У Карамзина во все периоды его жизни — даже когда он целиком отдался писанию «Истории государства Российского», — останется в силе и неизменности лишь этот эстетический момент.[263] Карамзина следует считать поэтому представителем эстетического гуманизма у нас.[264] Нельзя сомневаться этом, и пристрастные суждения о Карамзине (наприм., Пыпина[265]) напрасно запутывают это. В одной ранней статье Карамзин говорит: «мы любим Руссо за его страстное человеколюбие», — но и в самом Карамзине было это человеколюбие, которое он сам в одном месте характеризует, как «нежную нравственность». Это был тот же идеал, который Шиллер определял словами «schone Seele», — тот эстетический оптимизм, в котором вера в торжестве добра поддерживается эстетическими переживаниями. «Семя добра есть в человеческом сердце и не исчезает никогда», повторяет Карамзин за Руссо, — но этот оптимизм определяется у Карамзина мотивами чисто эстетического гуманизма. Его ведь оптимизм не может быть отрываем от его мечтательного ожидания того, что «род человеческий приближается к совершенству», ибо «Божество обитает в сердце человека».[266] Устами одного из участников «переписки Мелидора и Филалета» Карамзин возглашает: «небесная красота прельщала взор мой, восполняла сердце мое нежнейшей любовью; в сладком упоении стремился я к ней духом». Это, конечно, сентиментализм, но за ним стоит определенная установка духа, — утверждение эстетической морали.
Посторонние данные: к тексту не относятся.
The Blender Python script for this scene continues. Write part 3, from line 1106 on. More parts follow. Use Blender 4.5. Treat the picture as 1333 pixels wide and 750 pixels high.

Однажды он написал такие слова: «по словам Руссо, только то прекрасно, чего нет в действительности. — Так что же — если это прекрасное, подобно легкой тени, вечно от нас убегает, овладеем им, хотя бы в воображении». Охранить очарование прекрасным образом становится здесь существенной задачей, перед которой должна отступить суровая правда действительности.